A formal women’s studies program is necessary for two reasons. First, more and more Princeton students are being shut out of one of their academic interests because of the sever lack of women’s studies courses. According to the Women’s Center, more than 200 senior theses have been written in the last five years on women-related topics, evidence of a clear interest in the field. Yet the only women’s studies courses offered this semester are two crowded student-initiated seminars taught on a one-time-only basis. Because of this, students wishing to pursue women’s studies must either go to Rutgers to find the courses they need — or simply give up. Only a formal program led by a full-time coordinator will ensure that this inadequate smattering of seminars be replaced with an organized and expanded course of study.

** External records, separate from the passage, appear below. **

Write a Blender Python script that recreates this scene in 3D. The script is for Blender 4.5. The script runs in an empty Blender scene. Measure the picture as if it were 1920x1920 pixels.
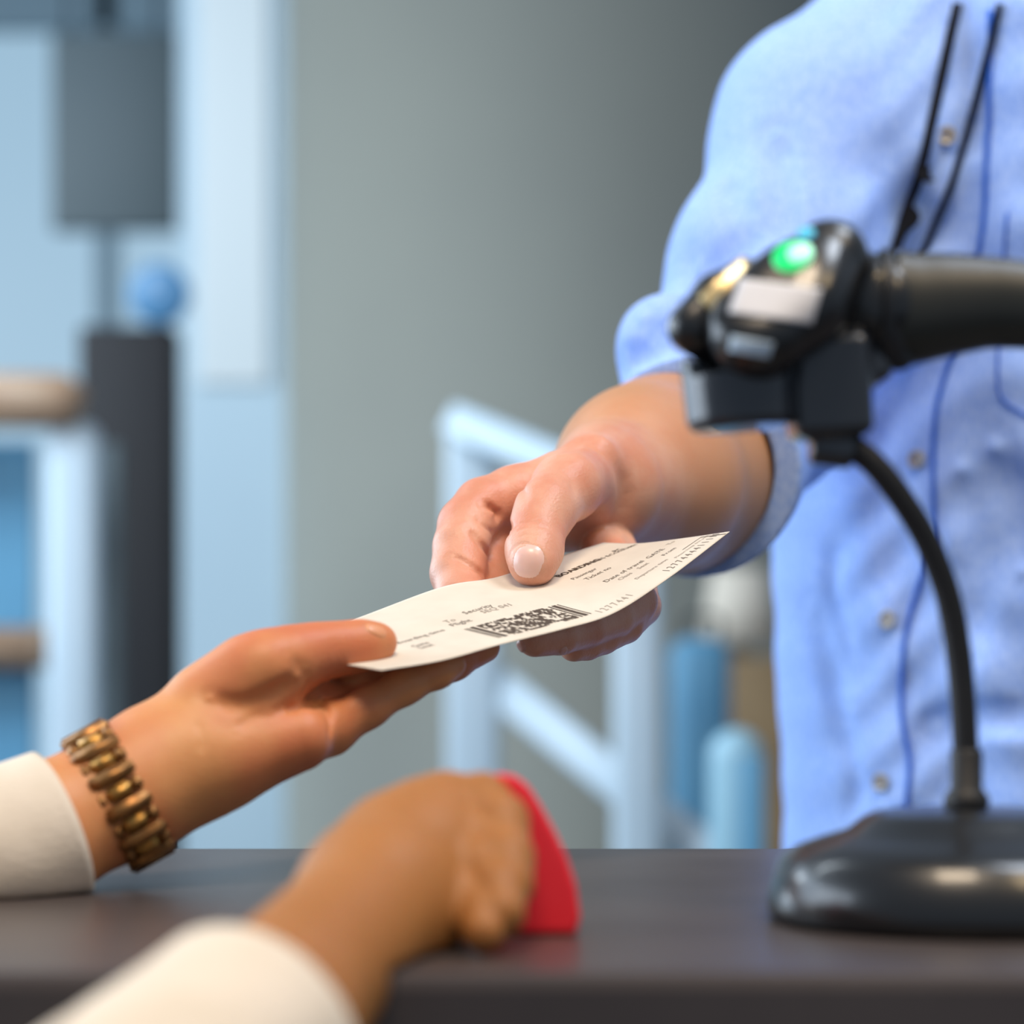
import bpy, bmesh, math, random
import numpy as np
from mathutils import Vector, Matrix

# ------------------------------------------------------------------ camera
F = 4600.0            # focal length in pixels of the 1920 px frame
HY = 1230.0           # image row of the horizon
CZ = 1.14             # camera height
S = bpy.context.scene
cam_d = bpy.data.cameras.new('camera')
cam = bpy.data.objects.new('camera', cam_d)
S.collection.objects.link(cam)
cam.location = (0, 0, CZ)
cam.rotation_euler = (math.pi / 2, 0, 0)
cam_d.sensor_width = 36.0
cam_d.lens = 36.0 * F / 1920
cam_d.shift_y = (HY - 960) / 1920
cam_d.clip_start = 0.02
cam_d.dof.use_dof = True
cam_d.dof.focus_distance = 1.045
cam_d.dof.aperture_fstop = 5.1
S.camera = cam

# ------------------------------------------------------------------ world, lights, exposure
S.view_settings.view_transform = 'Standard'
S.view_settings.look = 'None'
S.view_settings.gamma = 1
S.view_settings.use_curve_mapping = False
S.view_settings.exposure = 0.0
w = bpy.data.worlds.new('world')
S.world = w
w.use_nodes = True
w.node_tree.nodes['Background'].inputs[0].default_value = (0.62, 0.78, 1.0, 1)
w.node_tree.nodes['Background'].inputs[1].default_value = 0.36


def area(name, loc, target, size, power, col, size_y=None):
    l = bpy.data.lights.new(name, 'AREA')
    l.energy = power
    l.color = col
    l.size = size
    if size_y:
        l.shape = 'RECTANGLE'
        l.size_y = size_y
    o = bpy.data.objects.new(name, l)
    S.collection.objects.link(o)
    o.location = loc
    o.rotation_euler = (Vector(target) - Vector(loc)).to_track_quat('-Z', 'Y').to_euler()
    return o


area('ceiling_light', (-0.10, 0.20, 2.75), (0.02, 1.0, 1.1), 0.50, 22, (1.0, 0.80, 0.58))
area('ceiling_light', (0.75, 0.15, 2.4), (0.15, 1.1, 1.1), 0.4, 6, (1.0, 0.74, 0.42))
area('window_light', (-2.0, 1.1, 1.6), (0.15, 1.2, 1.2), 1.2, 27, (0.74, 0.86, 1.0))
area('window_light', (-2.6, 3.0, 1.9), (0.2, 1.4, 1.2), 1.8, 36, (0.66, 0.82, 1.0))
area('hall_fill', (-3.6, 4.6, 2.4), (0.0, 6.0, 1.3), 1.6, 105, (0.80, 0.92, 1.0))
area('hall_fill', (-1.7, 2.4, 3.1), (-0.6, 5.0, 1.4), 1.0, 75, (0.80, 0.91, 1.0))  # unseen light added to brighten the front of the pillar
area('shirt_fill', (0.7, 0.9, 2.6), (0.40, 1.45, 1.1), 0.5, 14, (0.80, 0.88, 1.0))  # extra lamp out of view, added so the shirt reads brighter


# ------------------------------------------------------------------ helpers
def P(px, py, D):
    """point seen at pixel px, py at distance D in front of the camera, in metres"""
    return np.array([D * (px - 960) / F, D, CZ - D * (py - HY) / F])


def proj(p):
    p = np.asarray(p, float)
    return np.stack([960 + F * p[..., 0] / p[..., 1], HY - F * (p[..., 2] - CZ) / p[..., 1]], -1)


def lin(c):
    if isinstance(c, str):
        c = [int(c[i:i + 2], 16) / 255 for i in (0, 2, 4)]
    return tuple((x / 12.92 if x <= 0.04045 else ((x + 0.055) / 1.055) ** 2.4) for x in c)


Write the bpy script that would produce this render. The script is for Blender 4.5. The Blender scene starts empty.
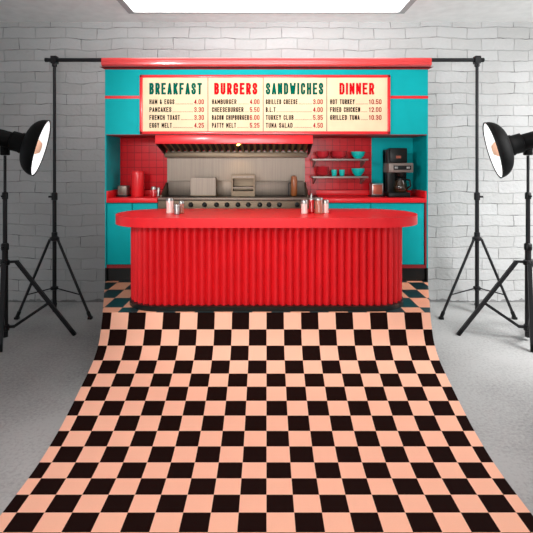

Furthermore the university ought to recognize the legitimacy of women’s studies irrespective of student demand. Traditional academia has, for the most part, failed to establish a base of knowledge about women and their roles. Women’s studies can fill this gap and, at the same time, serve as a truly valuable intellectual approach to a great variety of older disciplines, whether history, politics, literature or art. Perhaps professor Janet Martin and Jonathan Arac said it best when they wrote that those who have no contact with this field are people who “remain unaware of half of history — who have (been forced to accept) the male bias of traditional higher education, and are handicapped as individuals and as members of society.”

It is clearly time for the university to welcome the discipline of women’s studies into its curricula. The new committee can facilitate this process by recommending that a formal women’s studies program be established. Maybe then the university will realize that this discipline is not a passing fad but a legitimate and necessary approach to scholarship.